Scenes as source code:
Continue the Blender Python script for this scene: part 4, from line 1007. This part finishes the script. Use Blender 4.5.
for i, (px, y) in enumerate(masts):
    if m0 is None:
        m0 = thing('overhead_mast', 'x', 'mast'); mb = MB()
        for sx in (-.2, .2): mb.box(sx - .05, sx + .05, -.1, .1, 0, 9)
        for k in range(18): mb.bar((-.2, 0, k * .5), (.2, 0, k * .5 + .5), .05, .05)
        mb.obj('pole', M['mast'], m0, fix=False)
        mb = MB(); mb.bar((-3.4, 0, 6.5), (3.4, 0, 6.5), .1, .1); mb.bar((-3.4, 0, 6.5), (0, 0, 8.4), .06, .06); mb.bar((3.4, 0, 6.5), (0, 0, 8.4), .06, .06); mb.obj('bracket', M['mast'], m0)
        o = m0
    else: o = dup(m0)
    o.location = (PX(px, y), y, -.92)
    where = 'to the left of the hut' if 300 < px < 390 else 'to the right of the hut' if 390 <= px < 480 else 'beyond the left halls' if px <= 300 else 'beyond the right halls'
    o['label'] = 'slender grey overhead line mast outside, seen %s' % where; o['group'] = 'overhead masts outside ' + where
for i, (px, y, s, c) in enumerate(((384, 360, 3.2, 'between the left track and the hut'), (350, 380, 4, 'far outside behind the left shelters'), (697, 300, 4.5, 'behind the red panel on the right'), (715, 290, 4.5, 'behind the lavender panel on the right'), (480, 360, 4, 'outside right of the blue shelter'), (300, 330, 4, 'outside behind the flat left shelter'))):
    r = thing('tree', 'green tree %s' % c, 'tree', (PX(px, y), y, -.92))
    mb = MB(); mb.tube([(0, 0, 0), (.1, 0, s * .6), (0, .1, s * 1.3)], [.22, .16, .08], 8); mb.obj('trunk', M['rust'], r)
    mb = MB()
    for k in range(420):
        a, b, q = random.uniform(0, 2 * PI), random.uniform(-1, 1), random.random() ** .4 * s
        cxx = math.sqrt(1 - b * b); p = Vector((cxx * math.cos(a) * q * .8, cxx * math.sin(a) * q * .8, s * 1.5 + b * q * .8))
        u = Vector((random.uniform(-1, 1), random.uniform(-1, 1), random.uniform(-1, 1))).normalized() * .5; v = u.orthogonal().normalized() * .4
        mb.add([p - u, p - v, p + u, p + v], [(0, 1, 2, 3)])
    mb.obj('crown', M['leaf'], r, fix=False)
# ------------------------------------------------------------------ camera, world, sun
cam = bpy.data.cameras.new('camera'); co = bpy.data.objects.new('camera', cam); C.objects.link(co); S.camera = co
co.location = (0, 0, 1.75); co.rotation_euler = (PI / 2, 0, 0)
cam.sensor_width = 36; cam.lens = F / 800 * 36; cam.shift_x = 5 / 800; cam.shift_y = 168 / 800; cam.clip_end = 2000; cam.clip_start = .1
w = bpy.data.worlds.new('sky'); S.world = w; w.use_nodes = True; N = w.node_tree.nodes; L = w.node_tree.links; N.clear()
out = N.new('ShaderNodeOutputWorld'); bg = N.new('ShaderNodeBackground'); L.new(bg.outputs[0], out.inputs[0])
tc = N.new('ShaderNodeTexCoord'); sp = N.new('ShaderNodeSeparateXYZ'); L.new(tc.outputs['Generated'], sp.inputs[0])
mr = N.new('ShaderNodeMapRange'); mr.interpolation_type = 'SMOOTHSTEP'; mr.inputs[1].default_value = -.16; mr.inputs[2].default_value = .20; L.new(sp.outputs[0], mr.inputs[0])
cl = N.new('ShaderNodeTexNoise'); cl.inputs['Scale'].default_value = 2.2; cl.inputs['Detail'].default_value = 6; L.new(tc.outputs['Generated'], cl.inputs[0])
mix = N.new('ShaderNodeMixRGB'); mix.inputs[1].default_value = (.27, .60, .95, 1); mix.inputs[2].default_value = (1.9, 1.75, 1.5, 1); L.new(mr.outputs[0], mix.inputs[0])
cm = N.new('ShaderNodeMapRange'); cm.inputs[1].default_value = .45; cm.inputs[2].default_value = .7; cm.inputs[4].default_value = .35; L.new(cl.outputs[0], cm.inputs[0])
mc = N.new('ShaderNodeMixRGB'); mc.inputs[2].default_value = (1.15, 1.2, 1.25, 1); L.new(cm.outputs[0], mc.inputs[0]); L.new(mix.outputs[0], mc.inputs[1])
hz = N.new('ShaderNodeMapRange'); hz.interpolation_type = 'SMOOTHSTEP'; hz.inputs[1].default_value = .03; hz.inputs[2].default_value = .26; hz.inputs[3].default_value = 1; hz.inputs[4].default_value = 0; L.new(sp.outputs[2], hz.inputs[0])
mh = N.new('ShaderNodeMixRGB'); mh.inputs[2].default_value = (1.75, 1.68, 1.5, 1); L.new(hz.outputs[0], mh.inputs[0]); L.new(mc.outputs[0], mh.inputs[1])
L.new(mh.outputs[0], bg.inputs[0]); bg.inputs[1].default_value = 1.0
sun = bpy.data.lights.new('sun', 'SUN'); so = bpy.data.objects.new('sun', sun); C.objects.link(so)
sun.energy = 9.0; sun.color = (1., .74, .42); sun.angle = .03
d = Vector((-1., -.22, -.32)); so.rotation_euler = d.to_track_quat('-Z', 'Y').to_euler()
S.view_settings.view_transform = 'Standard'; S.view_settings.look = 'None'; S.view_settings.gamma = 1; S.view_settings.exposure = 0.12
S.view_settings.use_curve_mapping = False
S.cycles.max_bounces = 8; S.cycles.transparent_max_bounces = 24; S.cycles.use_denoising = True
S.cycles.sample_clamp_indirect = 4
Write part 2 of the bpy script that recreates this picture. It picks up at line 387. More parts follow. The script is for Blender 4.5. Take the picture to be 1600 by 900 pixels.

Task description: Please reproduce each record precisely as written.

Written solution:
Continue the Blender Python script for this scene: part 4, from line 1007. This part finishes the script. Use Blender 4.5.
for i, (px, y) in enumerate(masts):
    if m0 is None:
        m0 = thing('overhead_mast', 'x', 'mast'); mb = MB()
        for sx in (-.2, .2): mb.box(sx - .05, sx + .05, -.1, .1, 0, 9)
        for k in range(18): mb.bar((-.2, 0, k * .5), (.2, 0, k * .5 + .5), .05, .05)
        mb.obj('pole', M['mast'], m0, fix=False)
        mb = MB(); mb.bar((-3.4, 0, 6.5), (3.4, 0, 6.5), .1, .1); mb.bar((-3.4, 0, 6.5), (0, 0, 8.4), .06, .06); mb.bar((3.4, 0, 6.5), (0, 0, 8.4), .06, .06); mb.obj('bracket', M['mast'], m0)
        o = m0
    else: o = dup(m0)
    o.location = (PX(px, y), y, -.92)
    where = 'to the left of the hut' if 300 < px < 390 else 'to the right of the hut' if 390 <= px < 480 else 'beyond the left halls' if px <= 300 else 'beyond the right halls'
    o['label'] = 'slender grey overhead line mast outside, seen %s' % where; o['group'] = 'overhead masts outside ' + where
for i, (px, y, s, c) in enumerate(((384, 360, 3.2, 'between the left track and the hut'), (350, 380, 4, 'far outside behind the left shelters'), (697, 300, 4.5, 'behind the red panel on the right'), (715, 290, 4.5, 'behind the lavender panel on the right'), (480, 360, 4, 'outside right of the blue shelter'), (300, 330, 4, 'outside behind the flat left shelter'))):
    r = thing('tree', 'green tree %s' % c, 'tree', (PX(px, y), y, -.92))
    mb = MB(); mb.tube([(0, 0, 0), (.1, 0, s * .6), (0, .1, s * 1.3)], [.22, .16, .08], 8); mb.obj('trunk', M['rust'], r)
    mb = MB()
    for k in range(420):
        a, b, q = random.uniform(0, 2 * PI), random.uniform(-1, 1), random.random() ** .4 * s
        cxx = math.sqrt(1 - b * b); p = Vector((cxx * math.cos(a) * q * .8, cxx * math.sin(a) * q * .8, s * 1.5 + b * q * .8))
        u = Vector((random.uniform(-1, 1), random.uniform(-1, 1), random.uniform(-1, 1))).normalized() * .5; v = u.orthogonal().normalized() * .4
        mb.add([p - u, p - v, p + u, p + v], [(0, 1, 2, 3)])
    mb.obj('crown', M['leaf'], r, fix=False)
# ------------------------------------------------------------------ camera, world, sun
cam = bpy.data.cameras.new('camera'); co = bpy.data.objects.new('camera', cam); C.objects.link(co); S.camera = co
co.location = (0, 0, 1.75); co.rotation_euler = (PI / 2, 0, 0)
cam.sensor_width = 36; cam.lens = F / 800 * 36; cam.shift_x = 5 / 800; cam.shift_y = 168 / 800; cam.clip_end = 2000; cam.clip_start = .1
w = bpy.data.worlds.new('sky'); S.world = w; w.use_nodes = True; N = w.node_tree.nodes; L = w.node_tree.links; N.clear()
out = N.new('ShaderNodeOutputWorld'); bg = N.new('ShaderNodeBackground'); L.new(bg.outputs[0], out.inputs[0])
tc = N.new('ShaderNodeTexCoord'); sp = N.new('ShaderNodeSeparateXYZ'); L.new(tc.outputs['Generated'], sp.inputs[0])
mr = N.new('ShaderNodeMapRange'); mr.interpolation_type = 'SMOOTHSTEP'; mr.inputs[1].default_value = -.16; mr.inputs[2].default_value = .20; L.new(sp.outputs[0], mr.inputs[0])
cl = N.new('ShaderNodeTexNoise'); cl.inputs['Scale'].default_value = 2.2; cl.inputs['Detail'].default_value = 6; L.new(tc.outputs['Generated'], cl.inputs[0])
mix = N.new('ShaderNodeMixRGB'); mix.inputs[1].default_value = (.27, .60, .95, 1); mix.inputs[2].default_value = (1.9, 1.75, 1.5, 1); L.new(mr.outputs[0], mix.inputs[0])
cm = N.new('ShaderNodeMapRange'); cm.inputs[1].default_value = .45; cm.inputs[2].default_value = .7; cm.inputs[4].default_value = .35; L.new(cl.outputs[0], cm.inputs[0])
mc = N.new('ShaderNodeMixRGB'); mc.inputs[2].default_value = (1.15, 1.2, 1.25, 1); L.new(cm.outputs[0], mc.inputs[0]); L.new(mix.outputs[0], mc.inputs[1])
hz = N.new('ShaderNodeMapRange'); hz.interpolation_type = 'SMOOTHSTEP'; hz.inputs[1].default_value = .03; hz.inputs[2].default_value = .26; hz.inputs[3].default_value = 1; hz.inputs[4].default_value = 0; L.new(sp.outputs[2], hz.inputs[0])
mh = N.new('ShaderNodeMixRGB'); mh.inputs[2].default_value = (1.75, 1.68, 1.5, 1); L.new(hz.outputs[0], mh.inputs[0]); L.new(mc.outputs[0], mh.inputs[1])
L.new(mh.outputs[0], bg.inputs[0]); bg.inputs[1].default_value = 1.0
sun = bpy.data.lights.new('sun', 'SUN'); so = bpy.data.objects.new('sun', sun); C.objects.link(so)
sun.energy = 9.0; sun.color = (1., .74, .42); sun.angle = .03
d = Vector((-1., -.22, -.32)); so.rotation_euler = d.to_track_quat('-Z', 'Y').to_euler()
S.view_settings.view_transform = 'Standard'; S.view_settings.look = 'None'; S.view_settings.gamma = 1; S.view_settings.exposure = 0.12
S.view_settings.use_curve_mapping = False
S.cycles.max_bounces = 8; S.cycles.transparent_max_bounces = 24; S.cycles.use_denoising = True
S.cycles.sample_clamp_indirect = 4
Write part 2 of the bpy script that recreates this picture. It picks up at line 387. More parts follow. The script is for Blender 4.5. Take the picture to be 1600 by 900 pixels.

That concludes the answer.